Portugal conmemora este año el 150 aniversario de la abolición de la pena de muerte, una decisión pionera que le llevó a la vanguardia en materia de derechos humanos y que todavía hoy suscita misterio entre los historiadores.
En 1867, una reforma penal puso fin a la condena a muerte en el Portugal europeo para todos los delitos comunes y, tres años después, se empezó a aplicar también en los territorios coloniales.
La última ejecución de la que se tiene constancia es aún más temprana y data de 1846, cuando José Joaquim Grande fue ahorcado en Lagos, en el Algarve (sur de Portugal), por asesinar a la criada de su padrino.
Portugal se convirtió así en uno de los primeros países en abolir la pena de muerte para delitos no militares y en el único que lo hizo tan temprano y no la repuso, explicó a Efe el historiador Luís Farinha, comisario de una exposición organizada en la Asamblea de la República lusa para conmemorar la fecha.
Siglo y medio después, los que han estudiado este hecho histórico todavía no tienen del todo claro qué hizo que Portugal diese este paso al frente en materia de derechos humanos, cuando casi ningún país había abolido entonces la pena capital.
“Hace años que estudio esta cuestión y sigo utilizando un poco la palabra misterio para explicarlo”, admitió Farinha.
Señaló que “hay situaciones históricas que tal vez ayudan a explicar el caso portugués, pero no lo explican en términos comparativos con otros países” con contextos similares donde ese castigo no fue abolido.
Destacan dos factores que se conjugaron en el Portugal del siglo XIX, las élites liberales que ocupaban los cargos de poder y el carácter poco participativo en términos civiles de la sociedad de a pie, indiferente a las cuestiones políticas, que permitieron sacar adelante la medida sin gran contestación popular.
Portugal también tenía resuelto el dilema de qué condena aplicar a los criminales que antes acababan en la horca.
“En Portugal teníamos facilidad en resolver el problema desde el punto de vista penal, de una forma un poco ridícula, pero verdadera: se les expulsaba a las colonias del imperio y así limpiabas el territorio nacional”, indicó el historiador Farinha.

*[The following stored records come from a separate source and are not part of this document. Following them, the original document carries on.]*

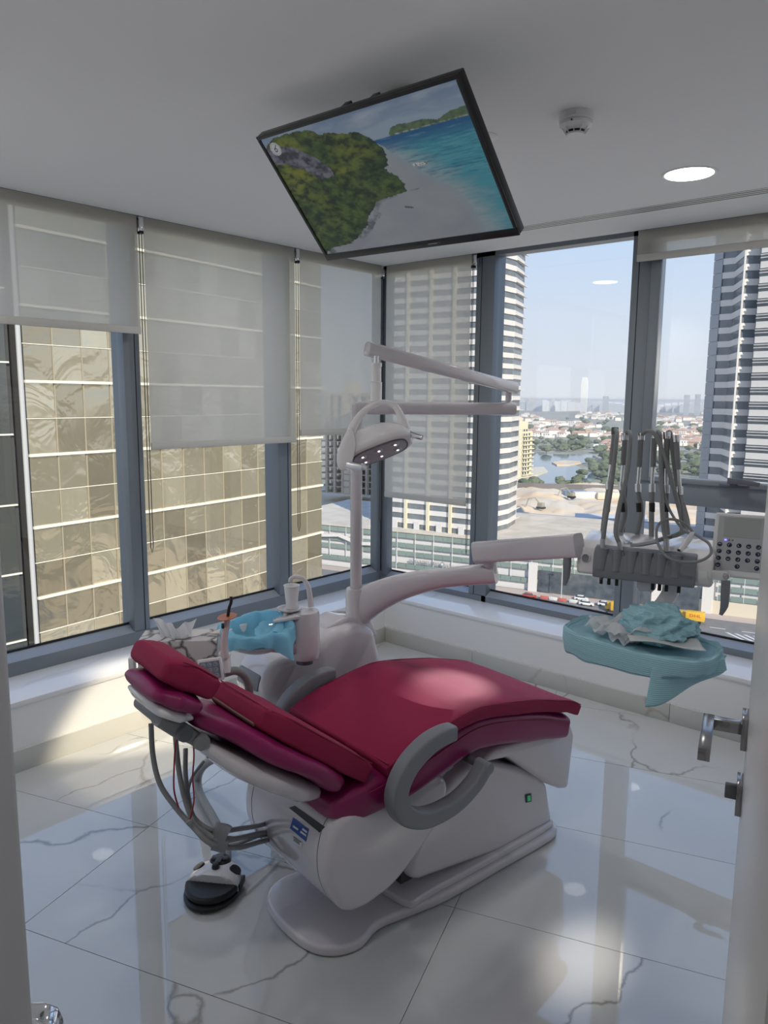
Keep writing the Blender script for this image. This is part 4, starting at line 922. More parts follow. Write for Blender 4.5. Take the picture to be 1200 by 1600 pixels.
obj('needle', G().tube([PD(940, 882, D), PD(939.5, 892, D), PD(939, 906, D)], [.0042, .0022, .0012], 8), slate, t, smooth=True)
t = instr('turbine_handpiece', 'handpiece in the second groove with its hose bent over the whip arm', [(977, 680, 2.48), (983, 675, 2.44), (985, 690, 2.40), (980, 740, 2.36), (968, 790, 2.32), (962, 830, 2.30), (968, 850, 2.30)])
obj('handle', G().tube([PD(967, 846, 2.30), PD(972, 866, 2.30)], [.0075, .0055], 14), silver, t, smooth=True)
obj('head', G().lathe([(0, 0), (.0055, 0), (.0055, .012), (0, .012)], PD(973, 869, 2.30), UP, 12), slate, t, smooth=True)
t = instr('water_syringe', 'chrome syringe lying flat on top of the instrument table', [(1002, 680, 2.44), (1012, 674, 2.42), (1024, 680, 2.38), (1040, 720, 2.36), (1060, 790, 2.34), (1066, 826, 2.34), (1055, 836, 2.32), (1036, 842, 2.30), (1022, 846, 2.29)])
obj('handle', G().tube([PD(1026, 846, 2.29), PD(1000, 851, 2.28), PD(985, 852, 2.28)], [.0075, .0065, .0055], 14), silver, t, smooth=True)
obj('lever', G().cbox(PD(982, 848, 2.27), (.011, .006, .005), DMx.to_3x3()), chrome, t, bevel=.002)
t = instr('low_speed_motor', 'handpiece pushed into the fourth groove under a hanging hose', [(1023, 678, 2.44), (1029, 675, 2.41), (1032, 690, 2.38), (1033, 760, 2.34), (1036, 820, 2.28), (1041, 845, 2.26)])
obj('handle', G().tube([PD(1041, 842, 2.26), PD(1042, 862, 2.26)], [.0085, .0075], 14), silver, t, smooth=True)
t = instr('contra_angle_handpiece', 'handpiece with a hose falling straight behind the looped one', [(1042, 678, 2.42), (1047, 676, 2.40), (1050, 700, 2.38), (1060, 770, 2.36), (1073, 822, 2.32), (1062, 834, 2.30), (1050, 838, 2.30)])
t = instr('white_scaler', 'white handpiece lying on the table with its thin hose looped around it', [(1038, 700, 2.40), (1036, 760, 2.36), (1046, 796, 2.32), (1066, 826, 2.27), (1082, 834, 2.24), (1078, 826, 2.24), (1062, 814, 2.24), (1040, 812, 2.25), (1027, 824, 2.25), (1027, 846, 2.22), (1040, 868, 2.18), (1064, 878, 2.16), (1092, 877, 2.15), (1110, 866, 2.16), (1108, 850, 2.19), (1094, 840, 2.22), (1081, 832, 2.24)], hose_r=.0042)
obj('handle', G().tube([PD(1083, 833, 2.24), PD(1072, 848, 2.23), PD(1062, 861, 2.22)], [.0085, .0095, .0065], 16), whitep, t, smooth=True)
obj('nozzle', G().lathe([(0, 0), (.005, 0), (.005, .006), (0, .006)], PD(1061, 861, 2.22), UP, 12), black, t)

# tray with drape, glove, crumpled sheet and pouch
TCt = PD(1000, 1000, 2.22)
TE = Vector((PD(1090, 1010, 2.10) - PD(905, 978, 2.34))); TE.z = 0; TE.normalize(); TM = frame(Vector((TCt.x, TCt.y, PD(1000, 1000, 2.22).z)), TE, UP)
tt = thing('instrument_tray', 'steel tray hidden under a teal drape below the instrument table', 'tray', M=TM)
def tg(): return G(TM)
obj('tray_plate', tg().cbox((0, 0, -.02), (.175, .095, .004)), chrome, tt, bevel=.003)
obj('tray_rim', tg().tube([Vector((x, y, -.008)) for x, y in ((-.17, -.09), (.17, -.09), (.17, .09), (-.17, .09))], .004, 8, closed=True), chrome, tt)
tdp = thing('teal_drape', 'teal ribbed sheet wrapped around the instrument tray with a tail hanging on the right', 'drape', M=TM)
def drape(u, v):
    a = 2 * math.pi * u
    e = 3.4; cx_, cy_ = math.cos(a), math.sin(a)
    X_ = math.copysign(abs(cx_) ** (2 / e), cx_); Y_ = math.copysign(abs(cy_) ** (2 / e), cy_)
    rr = [0, .6, .93, 1.0, 1.03, 1.035, 1.01]; zz = [-.006, -.006, -.002, .006, .0, -.026, -.056]
    t_ = v * 6; i = min(int(t_), 5); f_ = t_ - i; r_ = rr[i] * (1 - f_) + rr[i + 1] * f_; z = zz[i] * (1 - f_) + zz[i + 1] * f_
    x, y = X_ * .213 * r_, Y_ * .125 * r_
    if v > .5:
        z += (v - .5) * .022 * math.sin(a * 1.3 + .4) + .004 * math.sin(a * 11) * v
        fr = max(0, -Y_); z += -.012 * fr * (v - .5) * 2 * (1 - abs(x / .22) ** 2)
    lf = max(0, -x / .21); z += .016 * lf * min(1, v * 2) - (.030 * max(0, Y_) + .02 * max(0, X_)) * max(0, v - .5) * -1.0
    z += .005 * noise.noise(Vector((x * 22, y * 22, 3)))
    return Vector((x, y, z))
obj('sheet', tg().grid(drape, 110, 26, True), teal, tdp, smooth=True, angle=180, solid=.0012)
def tail(u, v):   # u across, v down
    x = .095 + .115 * u + .020 * v * u + .020 * u * u; y = -.127 - .010 * v - .02 * u * (1 - v) + .17 * u ** 1.5
    ln = .075 * (1 - .15 * abs(u - .2)) + .02 * (1 - u)
    z = .004 - v * (.120 * (1 - u) ** .8 + .030) + .006 * math.sin(u * 9 + v * 2) * v - .006 * u
    if v < .2: y += (.2 - v) * .12
    return Vector((x - .012 * v, y - .010 * math.sin(u * 7) * v, z))
obj('tail', tg().grid(tail, 24, 16), teal, tdp, smooth=True, angle=180, solid=.0012)
# crumpled ball of the same sheet
def crump(name, label, cat, c, R, m, seed, amp, fr=3.2, fl=(1, 1, 1), res=5, M=TM):
    bm = bmesh.new(); bmesh.ops.create_icosphere(bm, subdivisions=res, radius=1)
    sd = Vector((seed, seed * .7, -seed))
    for v in bm.verts:
        d_ = v.co.normalized(); q = d_ * fr + sd
        n1 = noise.noise(q); n2 = noise.noise(q * 2.3 + sd); n3 = noise.noise(q * 5 + sd)
        k = 1 + amp * (abs(n1) * -1.6 + .5 + .55 * (.4 - abs(n2)) + .22 * (.3 - abs(n3)))
        v.co = Vector((d_.x * R * fl[0], d_.y * R * fl[1], d_.z * R * fl[2])) * k
    me = bpy.data.meshes.new(name); bm.to_mesh(me); bm.free(); me.materials.append(m)
    o = bpy.data.objects.new(name, me); COL.objects.link(o); o.matrix_world = M @ Matrix.Translation(Vector(c))
    for p in me.polygons: p.use_smooth = True
    me.set_sharp_from_angle(angle=math.radians(140)); tag(o, label, cat); return o
crump('crumpled_sheet', 'crumpled ball of teal sheet lying on the draped tray', 'sheet', (.045, .015, .050), .088, teal, 3.3, .42, 1.5, (1.05, .8, .60), 6)
glove_m = cloth_mat('clear_film', (.88, .88, .90), .55, .25)
gt = thing('plastic_gloves', 'crumpled translucent plastic gloves on the left half of the draped tray', 'gloves', M=TM @ Matrix.Translation(Vector((-.09, .0, .03))))
gr_ = random.Random(5)
for k in range(9):
    c0 = Vector((-.115 + .020 * k + gr_.uniform(-.01, .01), gr_.uniform(-.045, .05), .022 + .010 * math.sin(k))); ph = gr_.uniform(0, 6); a_ = gr_.uniform(-1, 1); w0 = gr_.uniform(.035, .06)
    def sheet(u, v, c0=c0, ph=ph, a_=a_, w0=w0):
        x = (u - .5) * w0 * 2.0; y = (v - .5) * w0 * 1.5; z = .020 * math.sin(u * 5 + ph) * math.cos(v * 6 + ph) + .016 * noise.noise(Vector((u * 4 + ph, v * 4, ph))) + .018 * u * (1 if k % 2 else -.2)
        return c0 + Matrix.Rotation(a_, 3, 'Z') @ Vector((x, y, z))
    obj('glove_fold', tg().grid(sheet, 16, 14), glove_m, gt, smooth=True, angle=180)
po = thing('paper_pouch', 'flat white paper pouch under the crumpled sheet on the tray', 'pouch', M=TM)
def pouch(u, v):
    p_ = Vector((.02, -.115, .016)) + Vector((.19, .055, .004)) * u + Vector((-.055, .075, .006)) * v; p_.z += .004 * math.sin(u * 6) + .003 * math.sin(v * 5 + u * 3) + .012; return p_
obj('paper', tg().grid(pouch, 18, 8), mat('pouch_paper', (.55, .57, .58), .5), po, smooth=True, angle=180, solid=.0016)

# ================================================================ TV SCREEN
tvq = [(402, 213), (718, 113), (812, 366), (512, 406)]
rr_ = [Vector(ray(*a)) / FPX for a in tvq]
M3 = np.array([[rr_[1][i], -rr_[2][i], rr_[3][i]] for i in range(3)]); kb_, kc_, kd_ = np.linalg.solve(M3, np.array(rr_[0]))
e1 = float(kb_) * rr_[1] - rr_[0]; sc_ = .755 / e1.length
TV = [Vector(CAM) + rr_[0] * sc_, Vector(CAM) + rr_[1] * (sc_ * float(kb_)), Vector(CAM) + rr_[2] * (sc_ * float(kc_)), Vector(CAM) + rr_[3] * (sc_ * float(kd_))]
tx = (TV[1] - TV[0]).normalized(); ty = (TV[0] - TV[3]); ty = (ty - tx * ty.dot(tx)).normalized(); tn = tx.cross(ty)
if tn.dot(Vector(CAM) - TV[0]) < 0: tn = -tn
tvw, tvh = (TV[1] - TV[0]).length, (TV[0] - TV[3]).length
tcn_ = sum(TV, Vector()) / 4
TVM = Matrix((tx, ty, tx.cross(ty))).transposed().to_4x4(); TVM.translation = tcn_
sg = 1 if (TVM.to_3x3() @ Vector((0, 0, 1))).dot(tn) > 0 else -1
tv = thing('television', 'wall screen showing a tropical beach, hanging tilted from the ceiling', 'television', M=TVM)
def vg(): return G(TVM)
bz = .011
obj('casing', vg().box((-tvw / 2, -tvh / 2, min(-.028 * sg, -.001 * sg)), (tvw / 2, tvh / 2, max(-.028 * sg, -.001 * sg))), black, tv, bevel=.004)
for a, b in (((-tvw / 2, -tvh / 2), (tvw / 2, -tvh / 2 + .022)), ((-tvw / 2, tvh / 2 - bz), (tvw / 2, tvh / 2)), ((-tvw / 2, -tvh / 2 + .0225), (-tvw / 2 + bz, tvh / 2 - bz - .0005)), ((tvw / 2 - bz, -tvh / 2 + .0225), (tvw / 2, tvh / 2 - bz - .0005))):
    obj('bezel', vg().box((a[0], a[1], 0), (b[0], b[1], .006 * sg) if sg > 0 else (b[0], b[1], .006)), black, tv, bevel=.001)
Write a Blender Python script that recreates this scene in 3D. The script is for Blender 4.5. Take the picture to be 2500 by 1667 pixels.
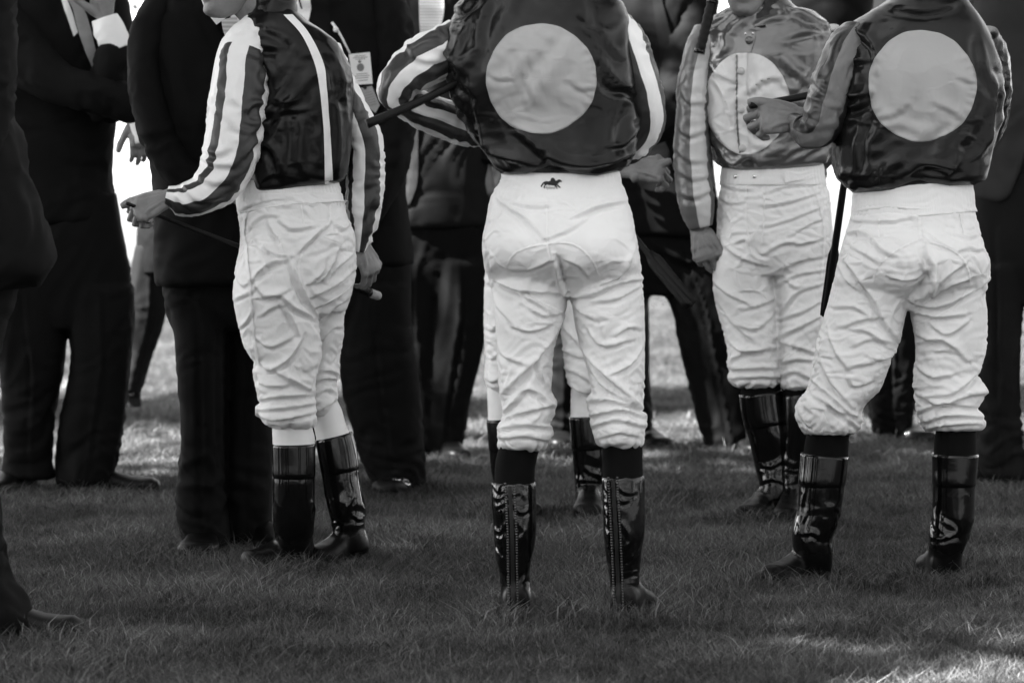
import bpy, bmesh, math, random
import numpy as np
from mathutils import Vector, Matrix
from mathutils.bvhtree import BVHTree

# ------------------------------------------------------------------ scene, camera, light
for o in list(bpy.data.objects):
    bpy.data.objects.remove(o, do_unlink=True)
scene = bpy.context.scene
COL = scene.collection
R = math.radians

CAM_H = 0.97
FPX = 8722.0                      # focal length in pixels of a 2500 px wide frame
HOR = 457.0
PITCH = math.atan((833.5 - HOR) / FPX)
cam_d = bpy.data.cameras.new('camera')
cam = bpy.data.objects.new('camera', cam_d)
COL.objects.link(cam)
cam.location = (0, 0, CAM_H)
cam.rotation_euler = (R(90) - PITCH, 0, 0)
cam_d.sensor_width = 36.0
cam_d.lens = 36.0 * FPX / 2500.0
cam_d.clip_start = 0.1
cam_d.clip_end = 3000
cam_d.dof.use_dof = True
cam_d.dof.focus_distance = 8.6
cam_d.dof.aperture_fstop = 6.3
scene.camera = cam

SUN_EL, SUN_AZ = R(47), math.atan2(-0.93, -0.30)      # direction towards the sun
world = bpy.data.worlds.new('World')
scene.world = world
world.use_nodes = True
wn = world.node_tree
wn.nodes.clear()
sky = wn.nodes.new('ShaderNodeTexSky')
sky.sky_type = 'NISHITA'
sky.sun_disc = False
sky.sun_elevation = SUN_EL
sky.sun_rotation = SUN_AZ
bw = wn.nodes.new('ShaderNodeRGBToBW')
bg = wn.nodes.new('ShaderNodeBackground')
bg.inputs['Strength'].default_value = 0.07
wo = wn.nodes.new('ShaderNodeOutputWorld')
wn.links.new(sky.outputs[0], bw.inputs[0])
wn.links.new(bw.outputs[0], bg.inputs['Color'])
wn.links.new(bg.outputs[0], wo.inputs['Surface'])

sun_d = bpy.data.lights.new('sun', 'SUN')
sun_d.energy = 5.0
sun_d.angle = R(0.6)
sun_d.color = (1, 1, 1)
sun = bpy.data.objects.new('sun', sun_d)
COL.objects.link(sun)
to_sun = Vector((math.sin(SUN_AZ) * math.cos(SUN_EL), math.cos(SUN_AZ) * math.cos(SUN_EL), math.sin(SUN_EL)))
sun.rotation_euler = to_sun.to_track_quat('Z', 'Y').to_euler()

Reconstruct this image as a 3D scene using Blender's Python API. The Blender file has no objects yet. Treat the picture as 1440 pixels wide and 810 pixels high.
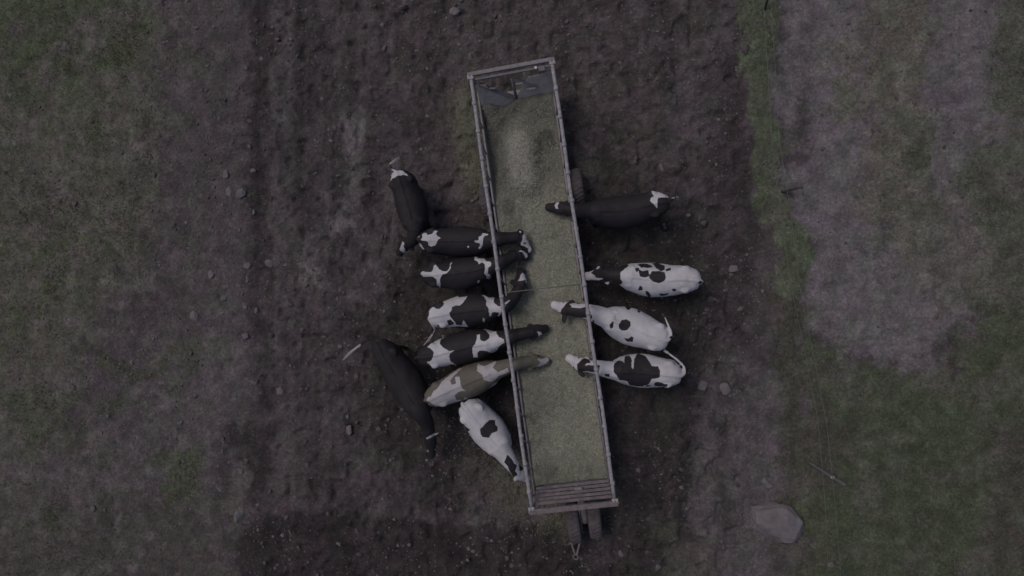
import bpy, math, random
import numpy as np
from mathutils import Vector, Matrix
rng = np.random.default_rng(7); random.seed(7)
SC = bpy.context.scene
# ------------------------------------------------------------------ camera
F, H, TH = 937.0, 14.35, math.radians(7.0)
CAM = np.array([H*math.tan(TH), 0.0, H])
CT, ST = math.cos(TH), math.sin(TH)
cd = bpy.data.cameras.new('camera'); cam = bpy.data.objects.new('camera', cd)
SC.collection.objects.link(cam); SC.camera = cam
cd.sensor_width = 36; cd.lens = 36*F/1440; cd.clip_start = .1; cd.clip_end = 3000
cam.location = CAM; cam.rotation_euler = (0, TH, 0)
def at(px, py, z=0.0):                      # photo pixel -> point of the place at height z
    a, b = (px-720)/F, (405-py)/F
    d = np.array([a*CT-ST, b, -a*ST-CT])
    return CAM + d*((z-H)/d[2])
def topx(P):                                # point -> photo pixel (vectorised)
    D = P-CAM
    x = D[..., 0]*CT - D[..., 2]*ST*1.0
    zc = D[..., 0]*ST + D[..., 2]*CT
    return 720+F*x/(-zc), 405-F*D[..., 1]/(-zc)
# ------------------------------------------------------------------ noise
_lat = rng.random((256, 256))
_lat3 = rng.random((64, 64, 64))
def vn(x, y):
    xi, yi = np.floor(x).astype(int), np.floor(y).astype(int)
    fx, fy = x-xi, y-yi
    fx, fy = fx*fx*(3-2*fx), fy*fy*(3-2*fy)
    a = _lat[xi & 255, yi & 255]; b = _lat[(xi+1) & 255, yi & 255]
    c = _lat[xi & 255, (yi+1) & 255]; d = _lat[(xi+1) & 255, (yi+1) & 255]
    return (a*(1-fx)+b*fx)*(1-fy)+(c*(1-fx)+d*fx)*fy
def fbm(x, y, o=4, g=.5):
    s = 0; w = 1; t = 0
    for i in range(o):
        s = s + w*vn(x*2**i+17.3*i, y*2**i+5.1*i); t += w; w *= g
    return s/t*2-1
def vn3(P):
    I = np.floor(P).astype(int); f = P-I; f = f*f*(3-2*f)
    r = 0
    for dx in (0, 1):
        for dy in (0, 1):
            for dz in (0, 1):
                w = (f[:, 0] if dx else 1-f[:, 0])*(f[:, 1] if dy else 1-f[:, 1])*(f[:, 2] if dz else 1-f[:, 2])
                r = r+w*_lat3[(I[:, 0]+dx) & 63, (I[:, 1]+dy) & 63, (I[:, 2]+dz) & 63]
    return r*2-1
def sdf(px, py, poly):                      # signed distance, positive inside
    P = np.asarray(poly, float); n = len(P)
    d = np.full(px.shape, 1e18); ins = np.zeros(px.shape, bool)
    for i in range(n):
        a, b = P[i], P[(i+1) % n]
        ex, ey = b-a; wx, wy = px-a[0], py-a[1]
        t = np.clip((wx*ex+wy*ey)/(ex*ex+ey*ey+1e-12), 0, 1)
        d = np.minimum(d, (wx-ex*t)**2+(wy-ey*t)**2)
        if abs(ey) > 1e-12:
            c = ((a[1] > py) != (b[1] > py)) & (px < ex*(py-a[1])/ey+a[0])
            ins ^= c
    return np.where(ins, 1, -1)*np.sqrt(d)
def sstep(a, b, x):
    t = np.clip((x-a)/(b-a), 0, 1); return t*t*(3-2*t)
# ------------------------------------------------------------------ objects
def tag(o, label=None, cat=None, group=None, kind=None):
    for k, v in (('label', label), ('category', cat), ('group', group), ('kind', kind)):
        if v: o[k] = v
    return o
def empty(name, loc, rz=0.0):
    o = bpy.data.objects.new(name, None); SC.collection.objects.link(o)
    o.location = tuple(loc); o.rotation_euler = (0, 0, rz); o.empty_display_size = .2
    return o
def link(name, me, mat, parent=None, loc=(0, 0, 0)):
    if mat is not None: me.materials.append(mat)
    o = bpy.data.objects.new(name, me); SC.collection.objects.link(o)
    o.parent = parent; o.location = tuple(loc)
    return o
def npmesh(name, V, Fc, smooth=True):
    V = np.asarray(V, np.float32); Fc = np.asarray(Fc, np.int32); k = Fc.shape[1]
    me = bpy.data.meshes.new(name)
    me.vertices.add(len(V)); me.vertices.foreach_set('co', V.ravel())
    me.loops.add(Fc.size); me.loops.foreach_set('vertex_index', Fc.ravel())
    me.polygons.add(len(Fc)); me.polygons.foreach_set('loop_start', np.arange(0, Fc.size, k, dtype=np.int32))
    me.polygons.foreach_set('use_smooth', np.full(len(Fc), smooth))
    me.update(calc_edges=True)
    return me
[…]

Tras la abolición para los delitos civiles, la pena de muerte fue prohibida para los militares en 1911 por la joven República -la monarquía portuguesa había caído un año antes- pero la llegada de la Primera Guerra Mundial hizo que fuese reintroducida en 1916 para casos de traición en situación de conflicto bélico.
Esta reintroducción se cobró una víctima, el soldado João Ferreira de Almeida, recordado como “el último fusilado portugués” y de cuya muerte, dictada por traición a la patria, se ha cumplido el centenario precisamente este año.
De forma simbólica, el actual presidente portugués, Marcelo Rebelo de Sousa, aprobó en septiembre la “rehabilitación moral” de Ferreira de Almeida para que pueda ser incluido en el homenaje a los caídos en la Primera Guerra Mundial.
Aunque no se volvió a aplicar, la pena capital para crímenes de traición durante una guerra no fue abolida nuevamente hasta la Constitución de 1976, ya después de la Revolución de los Claveles que dio paso a la democracia, que acabó en su totalidad con el castigo máximo.
Para los delitos civiles nunca más estuvo vigente desde su precoz derogación en 1867 y todos los intentos de reinstaurarla durante la República e incluso durante la dictadura de António de Oliveira Salazar fracasaron.
Sin embargo, 150 años no han podido borrar todos los vestigios que la sombra de los verdugos dejaron y en algunas zonas del interior de Portugal, como relató Farinha, todavía existen horcas en pie que no han sido destruidas y que podrían ser utilizadas hoy.
Aunque pionero, el paso adelante de Portugal para acabar con la pena capital no tuvo consecuencias inmediatas en otros países, y es que la mayor parte de los Estados de Occidente no abolieron ese castigo hasta la segunda mitad del siglo XX.
Francia la abolió en su totalidad en 1981 y, en la década siguiente, le seguirían España (1995) y el Reino Unido (1998).